Schwäbische Zeitung (Leutkirch / Isny / Bad Wurzach)
Von der Suche nach dem Glück
Die Ausstellung „Kunst aus dem Allgäu“im Kemptener Alpin-Museum bietet Stoff zum Diskutieren – Über manchem Werk scheint ein dunkler Corona-Schleier zu liegen
KEMPTEN - Ganz hinten im großen Saal des Kemptener Alpin-Museums, wenn die Besucherin und der Besucher der Ausstellung „Kunst aus dem Allgäu“vor einem antiseptisch wirkenden, schneeweißen Bild ihre Hände desinfiziert haben, wenn sie sich mit Grellem beschäftigt haben, erreichen sie einen kontemplativen Bereich. Sie stehen dann vor dem Triptychon „Traumdickicht“und einer „Berglandschaft mit Palme“. Entworfen hat diese fantastischen, von Menschen, Tieren und Mischwesen bevölkerten Traumlandschaften der Haldenwanger Künstler Nikolaus Faßlrinner, der dafür den Förderpreis der Dr.-Rudolf-Zorn-Stiftung erhielt, und der damit für eine Überraschung gesorgt hat – wie im Jahr zuvor seine Ehefrau.
2019 waren Nikolaus Faßlrinner und Anna Dorothea Klug-Faßlrinner mit ihrer Tochter von Halle an der Saale nach Börwang, einem Dorf bei Kempten, gezogen. Im Jahr darauf gewann Klug-Faßlrinner mit ihren skurrilen Keramikfiguren den Kunstpreis der Stadt Kempten. Nun hat ihr Mann Nikolaus Faßlrinner nachgelegt. Die Seelenverwandtschaft der beiden lässt sich im Alpin-Museum unmittelbar und staunend feststellen: Gegenüber dem „Traumdickicht“stehen sechs kauzige Waldbewohner Spalier.

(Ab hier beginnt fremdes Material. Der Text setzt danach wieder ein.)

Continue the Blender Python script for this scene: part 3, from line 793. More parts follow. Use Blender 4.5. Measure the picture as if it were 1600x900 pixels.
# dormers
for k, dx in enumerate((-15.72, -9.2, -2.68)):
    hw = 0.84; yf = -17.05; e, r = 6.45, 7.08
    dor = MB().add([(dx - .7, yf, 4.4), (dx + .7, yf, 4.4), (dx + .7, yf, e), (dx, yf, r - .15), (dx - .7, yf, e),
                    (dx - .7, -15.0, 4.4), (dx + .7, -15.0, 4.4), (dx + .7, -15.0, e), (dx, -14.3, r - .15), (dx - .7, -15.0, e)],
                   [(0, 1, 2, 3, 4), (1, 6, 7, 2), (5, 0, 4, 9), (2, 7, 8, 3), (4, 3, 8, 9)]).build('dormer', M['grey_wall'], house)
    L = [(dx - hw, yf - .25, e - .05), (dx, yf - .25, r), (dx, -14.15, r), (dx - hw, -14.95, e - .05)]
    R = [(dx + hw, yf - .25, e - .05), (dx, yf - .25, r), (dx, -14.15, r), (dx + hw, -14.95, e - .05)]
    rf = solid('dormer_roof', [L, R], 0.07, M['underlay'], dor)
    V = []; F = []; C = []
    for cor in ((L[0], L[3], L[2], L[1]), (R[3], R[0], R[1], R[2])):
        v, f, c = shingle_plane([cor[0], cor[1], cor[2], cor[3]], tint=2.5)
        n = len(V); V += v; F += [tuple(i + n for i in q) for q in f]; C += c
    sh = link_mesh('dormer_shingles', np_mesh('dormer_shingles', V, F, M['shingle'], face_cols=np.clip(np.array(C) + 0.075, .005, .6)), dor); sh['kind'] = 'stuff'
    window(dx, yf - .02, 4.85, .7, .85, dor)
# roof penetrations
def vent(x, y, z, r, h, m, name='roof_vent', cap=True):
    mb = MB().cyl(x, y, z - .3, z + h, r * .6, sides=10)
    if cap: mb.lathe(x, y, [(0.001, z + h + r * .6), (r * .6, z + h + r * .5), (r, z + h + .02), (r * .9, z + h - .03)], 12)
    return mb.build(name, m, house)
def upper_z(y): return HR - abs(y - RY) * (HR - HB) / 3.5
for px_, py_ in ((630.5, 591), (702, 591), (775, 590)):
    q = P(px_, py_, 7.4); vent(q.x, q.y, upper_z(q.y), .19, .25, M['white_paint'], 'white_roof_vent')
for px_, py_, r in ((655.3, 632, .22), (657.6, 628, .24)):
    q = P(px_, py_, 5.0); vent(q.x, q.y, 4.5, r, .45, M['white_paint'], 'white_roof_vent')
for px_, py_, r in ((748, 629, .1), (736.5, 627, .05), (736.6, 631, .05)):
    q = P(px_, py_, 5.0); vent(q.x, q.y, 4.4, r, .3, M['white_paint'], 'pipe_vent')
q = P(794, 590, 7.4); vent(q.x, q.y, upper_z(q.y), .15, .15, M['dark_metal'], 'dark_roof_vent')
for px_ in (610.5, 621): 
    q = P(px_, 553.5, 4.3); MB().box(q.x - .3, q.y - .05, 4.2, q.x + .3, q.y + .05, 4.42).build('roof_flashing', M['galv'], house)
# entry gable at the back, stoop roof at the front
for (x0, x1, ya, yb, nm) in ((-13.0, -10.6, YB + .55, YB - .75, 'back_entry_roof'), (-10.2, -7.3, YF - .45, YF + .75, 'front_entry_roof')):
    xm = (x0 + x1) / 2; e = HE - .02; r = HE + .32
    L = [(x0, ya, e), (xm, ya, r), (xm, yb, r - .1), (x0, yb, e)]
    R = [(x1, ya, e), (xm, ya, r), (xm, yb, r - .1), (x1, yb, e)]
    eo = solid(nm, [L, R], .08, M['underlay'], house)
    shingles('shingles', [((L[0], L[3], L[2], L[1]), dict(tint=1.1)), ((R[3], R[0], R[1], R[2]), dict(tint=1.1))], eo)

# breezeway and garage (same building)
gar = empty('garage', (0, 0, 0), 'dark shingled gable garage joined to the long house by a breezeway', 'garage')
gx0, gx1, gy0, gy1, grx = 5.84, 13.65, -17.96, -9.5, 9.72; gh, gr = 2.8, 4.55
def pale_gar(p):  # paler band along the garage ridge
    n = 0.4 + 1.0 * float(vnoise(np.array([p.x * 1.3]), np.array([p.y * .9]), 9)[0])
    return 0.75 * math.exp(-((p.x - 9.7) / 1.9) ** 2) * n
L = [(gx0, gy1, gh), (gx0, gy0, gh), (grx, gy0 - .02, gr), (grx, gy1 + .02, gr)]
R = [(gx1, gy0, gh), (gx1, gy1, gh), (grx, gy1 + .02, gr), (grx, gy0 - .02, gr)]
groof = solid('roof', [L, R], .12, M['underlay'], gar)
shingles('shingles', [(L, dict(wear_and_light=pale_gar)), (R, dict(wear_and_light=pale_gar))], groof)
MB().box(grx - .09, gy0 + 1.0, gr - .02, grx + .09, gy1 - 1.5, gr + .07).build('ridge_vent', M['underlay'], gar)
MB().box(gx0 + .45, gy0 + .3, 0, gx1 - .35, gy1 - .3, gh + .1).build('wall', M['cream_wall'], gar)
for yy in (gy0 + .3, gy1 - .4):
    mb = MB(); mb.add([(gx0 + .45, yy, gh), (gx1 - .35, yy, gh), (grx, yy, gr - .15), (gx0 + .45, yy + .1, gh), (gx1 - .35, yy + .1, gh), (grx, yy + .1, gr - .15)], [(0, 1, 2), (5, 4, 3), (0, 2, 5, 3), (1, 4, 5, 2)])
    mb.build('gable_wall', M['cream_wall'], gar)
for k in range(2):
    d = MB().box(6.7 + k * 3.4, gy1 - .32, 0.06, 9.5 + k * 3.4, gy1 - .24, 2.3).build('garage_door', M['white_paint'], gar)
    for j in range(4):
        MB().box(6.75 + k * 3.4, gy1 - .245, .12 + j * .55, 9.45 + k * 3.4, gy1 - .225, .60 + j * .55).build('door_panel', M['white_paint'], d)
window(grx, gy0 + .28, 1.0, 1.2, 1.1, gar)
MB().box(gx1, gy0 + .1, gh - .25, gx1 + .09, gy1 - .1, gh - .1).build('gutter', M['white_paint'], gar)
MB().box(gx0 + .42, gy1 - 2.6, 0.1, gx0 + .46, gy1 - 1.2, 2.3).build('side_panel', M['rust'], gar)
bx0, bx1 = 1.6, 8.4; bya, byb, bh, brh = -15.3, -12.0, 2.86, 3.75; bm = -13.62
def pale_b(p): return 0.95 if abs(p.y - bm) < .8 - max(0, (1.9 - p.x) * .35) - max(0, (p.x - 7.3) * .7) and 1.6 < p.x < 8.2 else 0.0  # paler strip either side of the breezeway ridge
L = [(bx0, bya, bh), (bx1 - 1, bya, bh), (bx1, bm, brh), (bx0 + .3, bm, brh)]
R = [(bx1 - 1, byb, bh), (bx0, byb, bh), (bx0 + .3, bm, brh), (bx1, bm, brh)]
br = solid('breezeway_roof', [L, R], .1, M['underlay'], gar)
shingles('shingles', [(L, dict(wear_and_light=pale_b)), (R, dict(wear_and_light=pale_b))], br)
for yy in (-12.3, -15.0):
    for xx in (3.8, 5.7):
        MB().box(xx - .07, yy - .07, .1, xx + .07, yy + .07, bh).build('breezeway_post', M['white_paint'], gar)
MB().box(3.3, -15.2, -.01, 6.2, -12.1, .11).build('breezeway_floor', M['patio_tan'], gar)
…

„Gefühlslandschaften“kreiert Nikolaus Faßlrinner, der 1986 in Karlsruhe
geboren wurde und nun als Kunsterzieher am Hildegardis-Gymnasium in Kempten unterrichtet. Durch den Umzug ins Allgäu hat Faßlrinner gemerkt, dass ihm etwas gefehlt hat: „Die Natur hier ist so präsent, das habe ich vermisst.“Mit Ölfarben bemalt er Leinwände oder alte Bretter. Ein Aufenthalt in China brachte ihn zum Zeichnen mit Tusche und Pinsel auf Papier. Ein Glücksfall. Die Jury lobte die „kalligrafischen Züge“seiner Tuschezeichnungen und die „unorthodoxen Bildmotive“.
66 Werke umfasst die Ausstellung „Kunst aus dem Allgäu“. Erstaunlich viele Fotografien (16) wurden ausgewählt – ohne einen nachhaltigen Eindruck zu hinterlassen. Einige zeugen von technischer Fertigkeit, haben ästhetischen Reiz, bieten jedoch kaum Animierendes, wie im übrigen auch zahlreiche Bilder und Objekte. Über vielem scheint ein dunkler CoronaSchleier zu liegen.

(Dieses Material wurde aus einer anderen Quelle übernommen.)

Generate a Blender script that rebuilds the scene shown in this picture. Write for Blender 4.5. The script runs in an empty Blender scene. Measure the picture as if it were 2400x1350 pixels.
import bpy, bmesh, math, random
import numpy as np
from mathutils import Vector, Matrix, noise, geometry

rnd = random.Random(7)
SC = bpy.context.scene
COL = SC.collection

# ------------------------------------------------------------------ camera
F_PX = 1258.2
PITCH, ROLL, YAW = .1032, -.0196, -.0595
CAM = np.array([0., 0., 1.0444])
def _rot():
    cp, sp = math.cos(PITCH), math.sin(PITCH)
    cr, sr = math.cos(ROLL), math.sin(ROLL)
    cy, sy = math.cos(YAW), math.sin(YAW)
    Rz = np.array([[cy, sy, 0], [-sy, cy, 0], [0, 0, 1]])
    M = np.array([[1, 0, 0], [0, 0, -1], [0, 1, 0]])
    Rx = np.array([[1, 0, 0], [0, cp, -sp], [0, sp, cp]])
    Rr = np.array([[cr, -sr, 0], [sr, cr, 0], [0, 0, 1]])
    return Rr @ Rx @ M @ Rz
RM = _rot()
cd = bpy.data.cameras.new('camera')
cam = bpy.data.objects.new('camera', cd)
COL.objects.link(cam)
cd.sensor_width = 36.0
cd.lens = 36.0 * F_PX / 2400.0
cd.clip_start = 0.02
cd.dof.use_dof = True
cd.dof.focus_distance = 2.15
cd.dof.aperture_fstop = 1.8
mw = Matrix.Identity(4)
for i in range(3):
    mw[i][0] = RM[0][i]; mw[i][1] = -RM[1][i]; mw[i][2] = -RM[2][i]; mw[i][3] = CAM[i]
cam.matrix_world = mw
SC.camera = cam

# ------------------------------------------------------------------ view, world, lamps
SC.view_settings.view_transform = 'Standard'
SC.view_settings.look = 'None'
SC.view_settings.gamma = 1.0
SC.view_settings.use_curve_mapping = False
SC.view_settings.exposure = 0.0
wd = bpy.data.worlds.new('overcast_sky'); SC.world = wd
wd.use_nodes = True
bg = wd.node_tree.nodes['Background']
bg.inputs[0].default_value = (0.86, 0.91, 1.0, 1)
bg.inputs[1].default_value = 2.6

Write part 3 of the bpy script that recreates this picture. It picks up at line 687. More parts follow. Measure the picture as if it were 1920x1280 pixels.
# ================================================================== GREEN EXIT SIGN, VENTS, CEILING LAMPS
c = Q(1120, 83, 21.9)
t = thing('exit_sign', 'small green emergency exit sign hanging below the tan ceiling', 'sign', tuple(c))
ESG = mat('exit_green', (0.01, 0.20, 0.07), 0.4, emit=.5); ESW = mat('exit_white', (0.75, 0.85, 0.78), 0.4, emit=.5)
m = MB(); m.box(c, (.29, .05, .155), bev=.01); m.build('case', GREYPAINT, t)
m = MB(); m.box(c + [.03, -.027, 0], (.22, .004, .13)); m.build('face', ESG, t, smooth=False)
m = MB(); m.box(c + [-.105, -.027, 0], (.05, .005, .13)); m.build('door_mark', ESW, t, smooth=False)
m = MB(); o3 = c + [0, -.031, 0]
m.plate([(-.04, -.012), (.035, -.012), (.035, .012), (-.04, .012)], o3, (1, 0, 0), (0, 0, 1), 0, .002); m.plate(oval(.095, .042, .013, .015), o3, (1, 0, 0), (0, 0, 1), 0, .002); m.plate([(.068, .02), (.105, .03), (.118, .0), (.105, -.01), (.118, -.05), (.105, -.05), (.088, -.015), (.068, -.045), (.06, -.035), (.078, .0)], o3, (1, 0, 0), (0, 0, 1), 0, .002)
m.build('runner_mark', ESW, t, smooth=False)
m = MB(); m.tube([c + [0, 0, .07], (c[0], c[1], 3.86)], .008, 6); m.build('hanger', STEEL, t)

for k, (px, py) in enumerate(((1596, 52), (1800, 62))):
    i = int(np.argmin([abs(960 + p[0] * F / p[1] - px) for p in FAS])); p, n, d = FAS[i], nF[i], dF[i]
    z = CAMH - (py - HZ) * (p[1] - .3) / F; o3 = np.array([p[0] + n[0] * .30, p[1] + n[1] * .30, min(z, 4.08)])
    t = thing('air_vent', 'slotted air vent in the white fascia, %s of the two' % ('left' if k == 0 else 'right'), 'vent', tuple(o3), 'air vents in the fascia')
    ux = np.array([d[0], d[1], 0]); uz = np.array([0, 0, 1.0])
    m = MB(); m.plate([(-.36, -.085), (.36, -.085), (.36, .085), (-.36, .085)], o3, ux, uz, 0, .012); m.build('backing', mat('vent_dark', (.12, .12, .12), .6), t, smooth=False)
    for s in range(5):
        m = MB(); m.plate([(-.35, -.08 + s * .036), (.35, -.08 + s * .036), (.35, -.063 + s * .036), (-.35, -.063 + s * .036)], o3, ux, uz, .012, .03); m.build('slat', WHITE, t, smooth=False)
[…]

Die Hängekommission, bestehend aus der Kunsthistorikerin Birgit Höppl und dem Bildhauer Bruno Wank, hatte es nicht leicht, und schafft es dennoch, den Besucher klug zu führen. Der Gang rechtsherum bietet sogleich ein Aha-Erlebnis im Sinne von „Die Welt ist bunt – und auch irgendwie verrückt!“. Dafür sorgen einige Bilder und Skulpturen. Letzteren räumen Höppl/Wank viel Platz ein. Den brauchen sie freilich auch, etwa Guido Weggenmanns prämierte, knallorange Goldwaschmaschine „Diggin for Gold oder die Suche
nach dem Glück“, mit der der Kemptener das Dilemma des Künstlers in tristen, existenzbedrohenden Corona-Zeiten kommentiert (zu jeder vollen Stunde macht sich die Maschine akustisch bemerkbar).

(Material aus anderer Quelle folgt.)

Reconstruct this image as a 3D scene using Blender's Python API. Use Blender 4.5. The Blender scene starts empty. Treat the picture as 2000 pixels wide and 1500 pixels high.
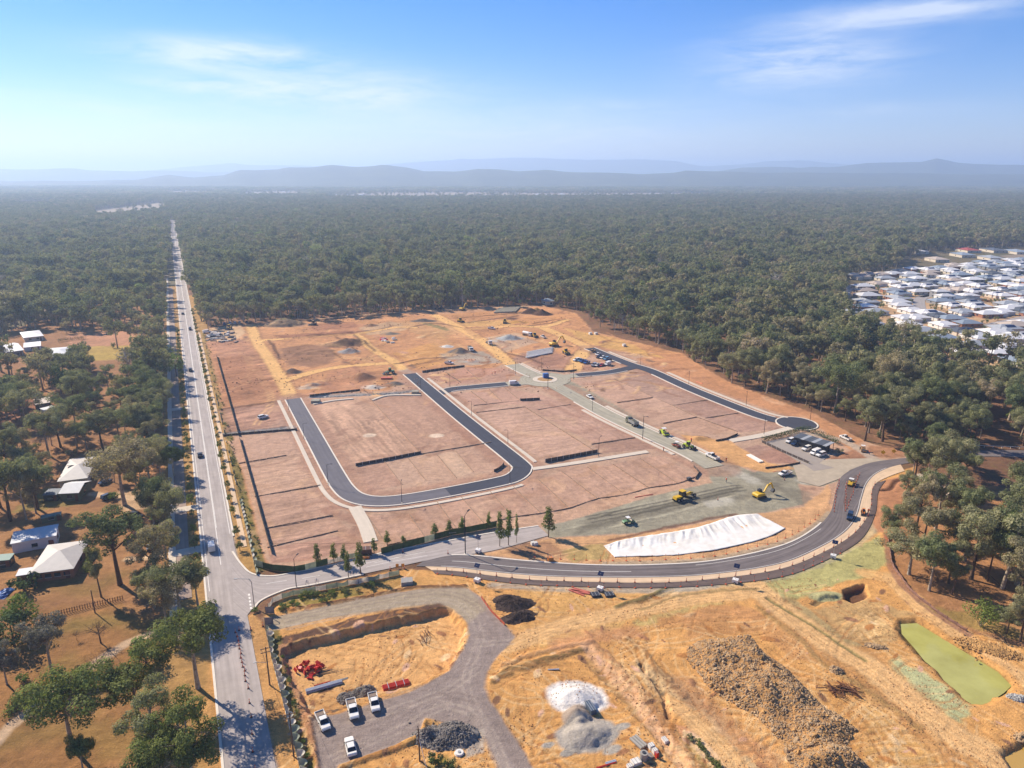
import bpy, bmesh, math, random
import numpy as np
from mathutils import Vector, Matrix
random.seed(7); RS = np.random.RandomState(11)
S = bpy.context.scene
COL = S.collection
R = math.radians

# ------------------------------------------------------------------ camera
F_PX, HORIZON, CAM_H = 1400.0, 338.0, 105.0          # calibrated on a 2000 x 1500 frame
PITCH = math.atan((750 - HORIZON) / F_PX)
cam_d = bpy.data.cameras.new('camera'); cam = bpy.data.objects.new('camera', cam_d); COL.objects.link(cam)
cam_d.sensor_fit = 'HORIZONTAL'; cam_d.sensor_width = 36.0; cam_d.lens = 36.0 * F_PX / 2000
cam_d.clip_start = 1.0; cam_d.clip_end = 90000
cam.location = (0, 0, CAM_H); cam.rotation_euler = (math.pi / 2 - PITCH, 0, 0)
S.camera = cam
S.render.resolution_x, S.render.resolution_y = 1024, 768

# ------------------------------------------------------------------ sun, sky, exposure
SUN_EL = R(36); SHADOW_AZ = R(-37)                    # shadows fall to the right and towards the viewer
sd = bpy.data.lights.new('sun', 'SUN'); sun = bpy.data.objects.new('sun', sd); COL.objects.link(sun)
sd.energy = 5.0; sd.angle = R(0.53); sd.color = (1.0, 0.93, 0.82)
ldir = Vector((math.cos(SHADOW_AZ) * math.cos(SUN_EL), math.sin(SHADOW_AZ) * math.cos(SUN_EL), -math.sin(SUN_EL)))
sun.rotation_euler = ldir.to_track_quat('-Z', 'Y').to_euler()
sun_az = math.atan2(-ldir.y, -ldir.x)                 # direction towards the sun
W = bpy.data.worlds.new('World'); S.world = W; W.use_nodes = True
def build_world():
    nt = W.node_tree; nt.nodes.clear(); N = nt.nodes.new; L = nt.links.new
    out = N('ShaderNodeOutputWorld'); bg = N('ShaderNodeBackground'); bg.inputs[1].default_value = 0.09
    sky = N('ShaderNodeTexSky'); sky.sky_type = 'NISHITA'; sky.sun_disc = False
    sky.sun_elevation = SUN_EL; sky.sun_rotation = math.pi / 2 - sun_az
    sky.altitude = 100; sky.air_density = 1.0; sky.dust_density = 0.0; sky.ozone_density = 3.0
    # thin high cloud: a layer seen through its own plane coordinates (direction / height)
    tc = N('ShaderNodeTexCoord'); sep = N('ShaderNodeSeparateXYZ'); L(tc.outputs['Generated'], sep.inputs[0])
    def M(op, a, b=None, c=None, clamp=False):
        n = N('ShaderNodeMath'); n.operation = op; n.use_clamp = clamp
        for i, v in enumerate((a, b, c)):
            if v is None: continue
            if isinstance(v, (int, float)): n.inputs[i].default_value = v
            else: L(v, n.inputs[i])
        return n.outputs[0]
    zc = M('MAXIMUM', sep.outputs[2], 0.012)
    az = M('ARCTAN2', sep.outputs[0], sep.outputs[1])            # 0 = +Y
    el = M('ARCSINE', zc)
    comb = N('ShaderNodeCombineXYZ'); L(az, comb.inputs[0]); L(M('MULTIPLY', el, 5.5), comb.inputs[1])
    def noise(scale, det, rough, dist, off):
        mp = N('ShaderNodeVectorMath'); mp.operation = 'ADD'; mp.inputs[1].default_value = off
        L(comb.outputs[0], mp.inputs[0])
        n = N('ShaderNodeTexNoise'); n.inputs['Scale'].default_value = scale; n.inputs['Detail'].default_value = det
        n.inputs['Roughness'].default_value = rough; n.inputs['Distortion'].default_value = dist
        L(mp.outputs[0], n.inputs['Vector']); return n.outputs['Fac']
    wisp = noise(7.0, 8, 0.62, 0.9, (3.1, 1.7, 0)); fine = noise(22.0, 6, 0.6, 0.6, (7.3, 0.4, 0))
    tex = M('ADD', M('MULTIPLY', wisp, 0.72), M('MULTIPLY', fine, 0.28))
    general = M('MULTIPLY', M('SUBTRACT', noise(3.1, 6, 0.58, 0.5, (0.6, 5.2, 0)), 0.62, clamp=True), 1.0)
    blob = general
    def px(x, y):                                                # pixel of the photograph -> azimuth, elevation
        r, u = (x - 1000) / F_PX, (750 - y) / F_PX
        d = Vector((r, math.cos(PITCH) + u * math.sin(PITCH), -math.sin(PITCH) + u * math.cos(PITCH))).normalized()
        return math.atan2(d.x, d.y), math.asin(d.z)
    for x, y, rx, ry, k in ((440, 108, 145, 22, 1.5), (650, 178, 185, 31, 1.5), (420, 170, 110, 14, 1.2), (1560, 120, 135, 38, 1.4), 
                            (1740, 30, 150, 17, 1.0), (1860, 14, 90, 9, .5), (60, 190, 120, 16, .5), (250, 215, 70, 12, .45),
                            (1190, 208, 130, 11, .35), (1740, 212, 120, 10, .4), (330, 248, 160, 14, .4), (930, 250, 420, 40, .45), (1050, 275, 260, 24, .5)):
        a0, e0 = px(x, y); sa, se = rx / F_PX, ry / F_PX
        dx = M('DIVIDE', M('SUBTRACT', az, a0), sa); de = M('DIVIDE', M('SUBTRACT', el, e0), se)
        g = M('MULTIPLY', M('EXPONENT', M('MULTIPLY', M('ADD', M('MULTIPLY', dx, dx), M('MULTIPLY', de, de)), -0.9)), k)
        blob = M('ADD', blob, g)
    cl = M('MULTIPLY', blob, M('MULTIPLY', M('SUBTRACT', tex, 0.31, clamp=True), 3.0), clamp=True)
    cl = M('MULTIPLY', cl, 0.66, clamp=True)
    mix = N('ShaderNodeMix'); mix.data_type = 'RGBA'
    hs = N('ShaderNodeHueSaturation'); hs.inputs['Saturation'].default_value = 1.45; L(sky.outputs[0], hs.inputs['Color'])
    tn = N('ShaderNodeVectorMath'); tn.operation = 'MULTIPLY'; tn.inputs[1].default_value = (.83, .795, 1.09); L(hs.outputs[0], tn.inputs[0])
    L(cl, mix.inputs['Factor']); L(tn.outputs[0], mix.inputs[6]); mix.inputs[7].default_value = (7.2, 7.6, 8.2, 1)
    L(mix.outputs[2], bg.inputs[0]); L(bg.outputs[0], out.inputs[0])
build_world()
S.view_settings.view_transform = 'Standard'; S.view_settings.look = 'None'
S.view_settings.exposure = 0.62; S.view_settings.gamma = 1.0; S.view_settings.use_curve_mapping = False
S.render.engine = 'CYCLES'
cy = S.cycles
cy.use_denoising = True; cy.denoiser = 'OPENIMAGEDENOISE'; cy.denoising_input_passes = 'RGB_ALBEDO_NORMAL'
cy.max_bounces = 5; cy.diffuse_bounces = 3; cy.glossy_bounces = 2; cy.transmission_bounces = 2; cy.transparent_max_bounces = 4; cy.volume_bounces = 1
cy.caustics_reflective = False; cy.caustics_refractive = False; cy.sample_clamp_indirect = 4.0
cy.use_adaptive_sampling = False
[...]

Der „Raumfraß“der Objekte hat aber seinen Preis, den die Bilder und Fotografien an der rechten Längswand zu zahlen haben. Viel zu gedrängt sind sie gehängt; nur wenige können Charme entfalten. Angelika Böhm-Silberhorns altmeisterliches Ölbild „Morgendliches Atelier“gehört dazu, das gleichzeitig den Übergang zum hinteren Ausstellungsbereich mit seiner Konzentration auf Meditatives, Naturhaftes und Mystisches markiert. Mittendrin eine preiswürdige Holz-Arbeit von Kristina Johlige Tolstoy. Ein Wermutstropfen am Schluss: Die beiden mit dem Kemptener Kunstpreis ausgezeichneten, hinter- und tiefsinnigen Werke von Elisabeth Bader wirken am Ausgang deplatziert; sie können sich an einer Säule nicht so recht entfalten. Schade.